Malcolm Hoenlein, executive director of the Greater New York Conference on Soviet Jewry, announced today that initial steps are being taken by his group and its constituents to respond to the Soviet Union’s new crackdown on Jews.

His announcement followed telephone calls placed yesterday by the five New York City borough presidents to top public officials in the Soviet Union to urge an immediate end to the new wave of trials and the stepped-up persecution of Soviet Jews. They also spoke with Aleksander Luntz and Vladimir Slepak, leading Jewish activists, in Moscow, who said the situation “is worser than ever before.

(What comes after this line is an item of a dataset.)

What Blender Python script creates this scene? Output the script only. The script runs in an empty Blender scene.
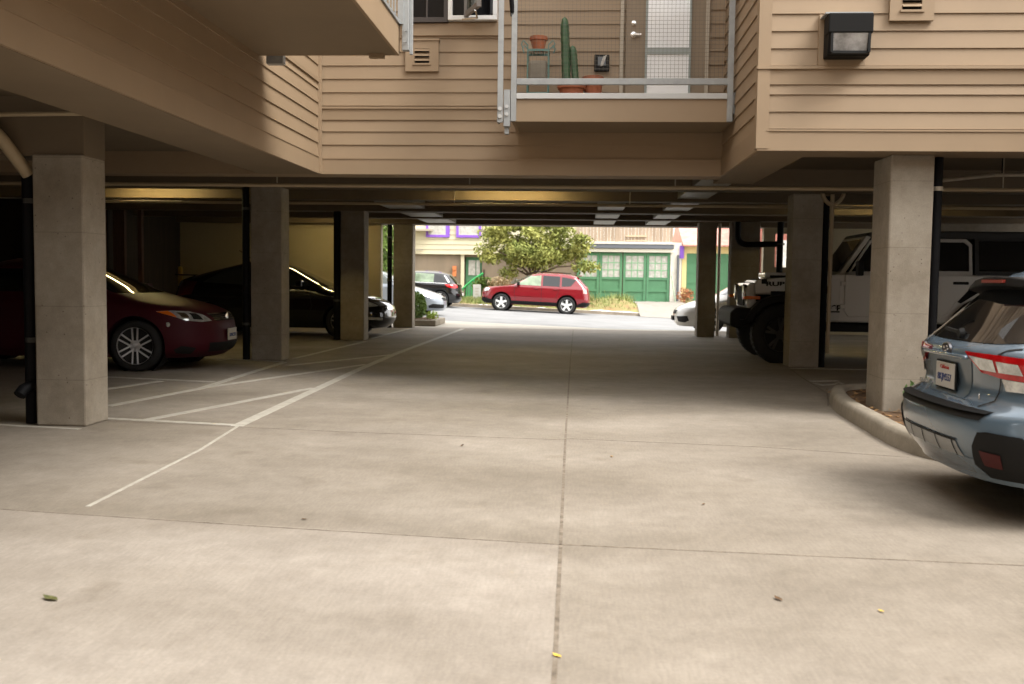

There is more harassment and more trials.” They cited the case of Aleksandr Feldman of Kiev who was sentenced to 3 1/2 years imprisonment last week.

The borough presidents, who made the telephone calls in the “action center” at City Hall to “dramatize to the Soviet government the deep concern among all Americans about this renewed surge of anti-Semitism in the USSR,” also cabled Soviet Communist Party Chairman Leonid I. Brezhnev demanding a halt to the harassment of Jews seeking to leave the USSR.

Hoenlein charged that the USSR “is taking advantage of events in the Middle East to intensify its harassment of Jews trying to emigrate from Russia.” The borough presidents pledged to continue their efforts in concert with the New York Conference to alleviate the plight of Soviet Jews.

Outlining plans, Hoenlein said a resolution will be introduced in the New York City Council urging the U.S. government to speak out against the trials, and to warn that further harassment of Soviet Jews can only serve to seriously hamper efforts to achieve a genuine detente; and tens of thousands of area residents are wiring President Nixon and Secretary of State Henry A. Kissinger to urge that they intervene and call on the Soviet Union to call a halt to the trials.

In addition. Hoenlein said bar associations and civic, fraternal, and religious organizations that represent tens of thousands of people in the Metropolitan area are raising their voices in protest against the upsurge in the persecution of Soviet Jews; and a number of area Congressmen plan to speak out soon on the new crisis on the floor of the House of Representatives.